In a recent case before the Alberta Court of Queen’s Bench, the court considered an appeal by the operator of oil and gas production facilities from a decision of the provincial Surface Rights Board increasing annual lease payments for surface facilities located on both dryland and irrigated sites. The Board had determined annual compensation for dryland sites at $350 per acre for loss of use and $2,500 for adverse effect. Comparable annual compensation values for irrigated sites were determined by the Board at $600 per acre for loss of use and $4,000 for adverse effect.

On appeal, the court upheld loss of use and adverse effect compensation values for dryland sites and adverse effect values for irrigated sites but reduced loss of use for irrigated sites to $500 per acre. In coming to this conclusion, the court reviewed various cases defining “adverse effect” for which landowners are entitled to compensation and determined that this includes:

“… any extra requirements of time and costs necessarily incurred in farming around the obstruction in the field; any likely incidental production losses outside the area granted due to compaction or pulverization of the soil, overlaps or misses, and combining losses; any effect on management decisions and practices; added strain and stress on all machinery from turning and manoeuvring; and the probable need for more attention to effective weed control around the area …”

“… inconvenience to a farmer in having to farm around the well site in question, the extra turns required for his tractor and farm equipment and the general inconvenience which will result due to the location of the well site in the farmer efficiently and effectively carrying out his farming operations …”

“… such things as extra time needed to cultivate or care for land which is obstructed by a well head, or for extra time needed to supervise or inspect lands because of the operator’s right to enter thereon.”

The court determined that there were both “tangible and intangible components to adverse effect”. The court stated that:

“For example, while there is quantifiable equipment cost to working the same piece of land two or more times, simultaneously, there is an added stress on the operator to ensure that he or she does not hit any of the structures on the well site. Simultaneous with the extra caution being taken with each extra pass, there is extra time being expended.”

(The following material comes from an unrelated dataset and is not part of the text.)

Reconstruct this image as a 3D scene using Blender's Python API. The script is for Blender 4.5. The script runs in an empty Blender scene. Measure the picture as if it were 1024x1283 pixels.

Other additional factors which the court considered relevant to assessment of adverse effect included the effect of access roads, drainage, development limitations and lease administration. In this regard, the court commented:

“While there must be actual proof of the existence of these factors before they are properly compensated for under adverse effect, I do find merit to what I believe to be the over-arching theme of (the landowner’s) factors. The theme is that the adverse effect does not arise fully from the exclusion of the leased parcel from the landowner’s operation, the existence of the physical structures, or, the presence of an access road. It also arises from the need to interact with the operator as a business associate. The problem for the landowner is that it did not voluntarily choose to have this business relationship, and the operator constitutes a business associate that does not have the same objectives for the use of the now mutually-held business asset, the land, as the landowner.

Generally speaking, the landowners in question are engaged in agricultural operations. Like the operators, they are operating a business, but in effect, are forced to hand over the use of one of their major business assets, their land, for contrary use by a third party. It is difficult to conceive that any business owner would ever willingly engage in voluntarily relinquishing use of its business assets. Yet that is what the farmer, the rancher, must do”.

Farmers whose operations are impeded by surface facilities are entitled to compensation for this interference. Such compensation is not limited to simply loss of production but should recognize increased costs, loss of efficiency and other factors related to the loss of use of their business asset.